Filed Friday by Laura Farner against SACS, the board of trustees and district superintendent Steven Yager, the lawsuit seeks damages and a hearing before the board to clear her name.

In March 2011, SACS discovered a Summit Middle School teacher breached protocol on the state’s annual ISTEP test, given annually to assess school and student performance. The test scores for 120 seventh-graders were invalidated, according to court documents.

Yager sent letters to the parents of children who may have been affected and then two anonymous callers implicated Farner in another possible ISTEP violation, this time at Haverhill Elementary School. Very shortly after those phone calls, Farner was placed on administrative leave.

A 28-year employee of the district, Farner contends she was told that if she resigned, the list of accusations would not be put in her personnel file and she could retain her benefits, according to court documents.

In the lawsuit, Farner said she felt she needed to retire at the end of the 2010-11 school year in order to protect her retirement.
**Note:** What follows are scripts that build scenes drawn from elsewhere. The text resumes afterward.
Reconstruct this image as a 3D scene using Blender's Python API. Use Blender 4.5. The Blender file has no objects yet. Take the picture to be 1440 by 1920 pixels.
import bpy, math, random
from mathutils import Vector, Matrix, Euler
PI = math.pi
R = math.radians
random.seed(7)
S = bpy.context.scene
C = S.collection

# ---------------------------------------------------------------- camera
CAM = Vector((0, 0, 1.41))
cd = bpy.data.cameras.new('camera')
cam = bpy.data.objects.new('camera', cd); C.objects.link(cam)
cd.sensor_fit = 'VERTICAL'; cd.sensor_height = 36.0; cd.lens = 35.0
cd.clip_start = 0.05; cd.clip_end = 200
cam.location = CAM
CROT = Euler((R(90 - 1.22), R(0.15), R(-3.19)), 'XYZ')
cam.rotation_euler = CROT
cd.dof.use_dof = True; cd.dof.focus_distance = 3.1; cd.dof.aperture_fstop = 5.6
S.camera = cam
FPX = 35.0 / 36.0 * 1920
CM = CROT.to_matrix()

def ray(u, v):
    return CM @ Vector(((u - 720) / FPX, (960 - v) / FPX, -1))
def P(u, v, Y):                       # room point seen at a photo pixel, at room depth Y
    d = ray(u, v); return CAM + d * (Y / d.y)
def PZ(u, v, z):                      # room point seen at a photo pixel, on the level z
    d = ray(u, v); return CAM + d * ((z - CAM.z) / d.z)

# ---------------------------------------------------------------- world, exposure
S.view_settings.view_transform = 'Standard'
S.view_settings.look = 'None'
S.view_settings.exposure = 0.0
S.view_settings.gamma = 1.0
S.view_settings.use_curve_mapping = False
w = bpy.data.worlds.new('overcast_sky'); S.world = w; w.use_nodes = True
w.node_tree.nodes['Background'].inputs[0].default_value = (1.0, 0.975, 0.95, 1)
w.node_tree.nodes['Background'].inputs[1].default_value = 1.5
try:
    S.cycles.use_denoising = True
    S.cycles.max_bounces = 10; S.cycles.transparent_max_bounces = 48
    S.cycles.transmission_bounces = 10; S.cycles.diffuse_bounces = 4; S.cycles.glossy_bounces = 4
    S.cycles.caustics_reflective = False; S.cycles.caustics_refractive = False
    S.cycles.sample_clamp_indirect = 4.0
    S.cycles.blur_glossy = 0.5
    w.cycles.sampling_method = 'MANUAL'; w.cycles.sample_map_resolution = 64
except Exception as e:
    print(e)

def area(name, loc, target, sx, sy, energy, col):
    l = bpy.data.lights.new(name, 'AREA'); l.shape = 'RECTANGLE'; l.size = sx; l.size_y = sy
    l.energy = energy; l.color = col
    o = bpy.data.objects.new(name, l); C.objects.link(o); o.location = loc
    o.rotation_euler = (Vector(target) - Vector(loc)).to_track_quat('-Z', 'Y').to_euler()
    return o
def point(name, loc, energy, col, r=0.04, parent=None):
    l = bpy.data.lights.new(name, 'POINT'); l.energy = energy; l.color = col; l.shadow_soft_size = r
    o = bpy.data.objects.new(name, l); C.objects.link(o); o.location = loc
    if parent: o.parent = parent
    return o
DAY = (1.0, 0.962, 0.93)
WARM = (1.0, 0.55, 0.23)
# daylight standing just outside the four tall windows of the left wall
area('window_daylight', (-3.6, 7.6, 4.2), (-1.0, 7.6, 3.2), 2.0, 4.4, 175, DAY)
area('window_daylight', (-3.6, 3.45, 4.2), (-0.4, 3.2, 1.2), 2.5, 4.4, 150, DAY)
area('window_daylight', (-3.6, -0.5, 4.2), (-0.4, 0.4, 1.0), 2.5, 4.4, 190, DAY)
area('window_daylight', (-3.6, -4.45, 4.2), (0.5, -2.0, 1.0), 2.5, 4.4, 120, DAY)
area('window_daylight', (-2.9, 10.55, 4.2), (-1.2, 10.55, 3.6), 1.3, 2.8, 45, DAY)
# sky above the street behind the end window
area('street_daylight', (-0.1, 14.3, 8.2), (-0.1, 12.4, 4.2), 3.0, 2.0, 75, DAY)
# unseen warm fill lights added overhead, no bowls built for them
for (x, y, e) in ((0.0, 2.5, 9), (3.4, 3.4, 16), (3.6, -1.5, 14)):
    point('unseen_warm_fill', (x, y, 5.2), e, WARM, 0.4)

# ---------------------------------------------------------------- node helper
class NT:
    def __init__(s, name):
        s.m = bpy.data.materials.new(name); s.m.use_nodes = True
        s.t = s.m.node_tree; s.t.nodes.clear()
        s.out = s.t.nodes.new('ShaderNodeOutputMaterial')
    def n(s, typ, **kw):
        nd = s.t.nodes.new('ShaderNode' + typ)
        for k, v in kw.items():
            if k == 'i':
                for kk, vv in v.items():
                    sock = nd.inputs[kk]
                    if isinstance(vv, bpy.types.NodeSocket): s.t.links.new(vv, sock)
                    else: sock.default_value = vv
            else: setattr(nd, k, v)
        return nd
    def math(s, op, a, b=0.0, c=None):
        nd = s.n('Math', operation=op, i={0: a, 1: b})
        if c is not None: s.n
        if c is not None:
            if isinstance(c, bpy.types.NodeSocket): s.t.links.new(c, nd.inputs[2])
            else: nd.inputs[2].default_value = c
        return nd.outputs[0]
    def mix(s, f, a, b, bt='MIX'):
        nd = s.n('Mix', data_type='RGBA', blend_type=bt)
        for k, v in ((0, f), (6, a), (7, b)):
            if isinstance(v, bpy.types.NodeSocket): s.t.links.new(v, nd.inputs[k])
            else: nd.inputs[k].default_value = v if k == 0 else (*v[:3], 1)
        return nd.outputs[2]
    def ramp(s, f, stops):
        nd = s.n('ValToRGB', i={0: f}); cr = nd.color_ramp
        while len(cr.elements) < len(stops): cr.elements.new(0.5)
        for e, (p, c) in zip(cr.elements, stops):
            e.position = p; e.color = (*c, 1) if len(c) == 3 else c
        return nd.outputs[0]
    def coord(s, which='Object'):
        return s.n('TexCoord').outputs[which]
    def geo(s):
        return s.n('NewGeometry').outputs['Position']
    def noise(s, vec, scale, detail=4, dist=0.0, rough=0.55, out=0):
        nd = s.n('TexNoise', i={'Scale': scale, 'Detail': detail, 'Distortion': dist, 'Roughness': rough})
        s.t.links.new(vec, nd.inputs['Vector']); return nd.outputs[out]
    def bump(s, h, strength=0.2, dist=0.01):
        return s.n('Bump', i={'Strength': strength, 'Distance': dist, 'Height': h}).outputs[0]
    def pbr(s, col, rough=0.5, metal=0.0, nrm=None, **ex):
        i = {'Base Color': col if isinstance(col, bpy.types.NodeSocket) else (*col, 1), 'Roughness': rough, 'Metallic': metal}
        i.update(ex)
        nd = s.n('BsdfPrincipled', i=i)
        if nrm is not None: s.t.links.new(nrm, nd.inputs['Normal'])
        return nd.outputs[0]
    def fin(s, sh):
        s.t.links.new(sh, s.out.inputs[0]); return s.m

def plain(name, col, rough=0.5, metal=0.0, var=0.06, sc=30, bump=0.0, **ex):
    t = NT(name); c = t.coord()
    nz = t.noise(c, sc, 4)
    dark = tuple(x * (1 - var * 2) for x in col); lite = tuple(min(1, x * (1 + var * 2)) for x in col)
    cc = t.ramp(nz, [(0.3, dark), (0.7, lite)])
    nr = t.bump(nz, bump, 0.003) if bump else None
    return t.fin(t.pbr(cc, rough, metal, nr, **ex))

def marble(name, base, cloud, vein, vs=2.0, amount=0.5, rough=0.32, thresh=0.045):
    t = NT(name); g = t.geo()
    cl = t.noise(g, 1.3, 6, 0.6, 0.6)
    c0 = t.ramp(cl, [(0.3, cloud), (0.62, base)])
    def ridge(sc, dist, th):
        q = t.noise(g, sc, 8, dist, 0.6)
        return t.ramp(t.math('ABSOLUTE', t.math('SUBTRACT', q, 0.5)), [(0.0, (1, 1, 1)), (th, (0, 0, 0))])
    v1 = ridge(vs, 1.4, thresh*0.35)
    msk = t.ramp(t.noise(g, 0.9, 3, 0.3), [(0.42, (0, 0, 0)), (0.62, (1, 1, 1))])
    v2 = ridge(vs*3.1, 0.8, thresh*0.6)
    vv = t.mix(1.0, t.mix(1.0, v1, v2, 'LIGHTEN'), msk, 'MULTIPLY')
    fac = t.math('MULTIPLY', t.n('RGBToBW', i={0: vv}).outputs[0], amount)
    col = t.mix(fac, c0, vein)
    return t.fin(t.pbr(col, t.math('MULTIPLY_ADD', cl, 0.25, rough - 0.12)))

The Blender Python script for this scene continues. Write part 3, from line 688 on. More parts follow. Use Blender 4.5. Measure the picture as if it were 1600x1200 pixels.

She asked for a hearing before the board to “respond to the false charges and to clear her name” but that request was denied, according to court documents.

Yager outlined why Farner was going to be fired on May 3, 2011, according to documents on a website

The website was created on Farner’s behalf after the allegations arose and as parents were asking questions about her departure.

Yager alleged insubordination, neglect of duty, immorality and other good cause. The letter accuses Farner of “dumping” a student’s desk over to help him find a piece of paper which caused a student to be hit by a book.

Regarding the ISTEP test, Yager wrote that there were allegations Farner told students the correct answers to put on their test.

“By providing answers or by assisting students … students may believe ‘cheating’ is acceptable behavior,” Yager wrote in the letter, dated March 29, 2011.

Another letter published on the website is purportedly from Farner to Yager, and dated April 22, 2011, a few days after she sent an email informing the district she would retire at the end of the school year.

In that letter, Farner categorically denied cheating on the ISTEP tests, and accused the district of conducting an incomplete and inadequate investigation into the anonymous allegations.

“The only thing (the students) did see was my telling a student to erase the scribbling on his paper so that people would be able to read his answers, not to change his answers,” Farner wrote in her letter. “This is not a protocol violation and should not have invalidated any test scores.”

When reached Monday, Yager declined to comment because of the pending lawsuit.